Krugman on Dean V

February 15, 2005

If you want to know how liberal Howard Dean really is, just look at his positions on social issues and look at how he pandered to gay and minority groups last week. I wonder why Krugman didn’t address Dean’s credentials as a social moderate? But beyond the question of whether Dean is a moderate — an absurdly ridiculous assertion anyway — we should look at Krugman’s analysis of the Social Security issue in this column.

Update: Pat Hynes of Anklebiters, has done a great job fisking Krugman as well. One point in Krugman’s column that Pat addresses that I didn’t in any detail is this canard that Dean was a fiscal moderate as Governor of Vermont. Check out Pat’s post for that and other very excellent points, including another one I didn’t address concerning Krugman’s speculation that Dems might have been more effective over the last four years had they taken a stronger stand against the right. Pat skewers this one quite effectively, and for my position on the matter I refer you to at least half of my columns over the past four years :).

Krugman writes:

But in 2005 it takes an act of willful blindness not to see that the Bush plan for Social Security is intended, in essence, to dismantle the most important achievement of the New Deal. The Republicans themselves say so: the push for privatization is following the playbook laid out in a 1983 Cato Journal article titled “A ‘Leninist’ Strategy,” and in a White House memo declaring that “for the first time in six decades, the Social Security battle is one we can win – and in doing so, we can help transform the political and philosophical landscape of the country.”

What I find most significant about this quote is that Krugman is admitting that Social Security is another sacrament, along with abortion, in the Democrat/Liberal religion. They simply cannot countenance the notion that it is in crisis, or that it is in dire need of fixing because that would be to deny liberal scripture. That would be to deny the Godfather of liberalism, FDR. It would be to deny that all politicians have betrayed the public trust by using Social Security funds from the outset to subsidize the general revenue fund. This is a practice Democrats want to keep on endorsing with a vengeance, all while pretending to be deficit hawks. It truly boggles the mind.
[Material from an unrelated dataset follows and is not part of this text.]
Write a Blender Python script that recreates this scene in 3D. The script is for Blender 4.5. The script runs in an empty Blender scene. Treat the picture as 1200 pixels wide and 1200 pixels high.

So a little suggestion: While some of us have suggested that we can’t begin to address the Social Security crisis/problem (who cares about semantics?) until we all agree there is indeed a serious problem (how’s that for a compromise?). How about we take that back a step further? Perhaps we can’t even hope to reach a consensus on the the problem-state of Social Security until Democrats are willing to allow exceptions to their sacred, secular, socialist theology. I don’t see how, even with hard cold facts and statistics, we can break through the liberals’ blind faith on this one. And even if we do, pragmatism will set in. Even if they concede it needs to be fixed, they’ll have to be the ones who re-engineer it and they’ll have to do it in a way that preserves it as part of perpetuating their dependency class constituencies.

Oh, and one last point: Contrary to what Krugman says, the Bush administration has not admitted, as far as I’m aware, “that private accounts would do nothing to improve the system’s finances.” They would improve the solvency of the system along with other components of the president’s imminent plan.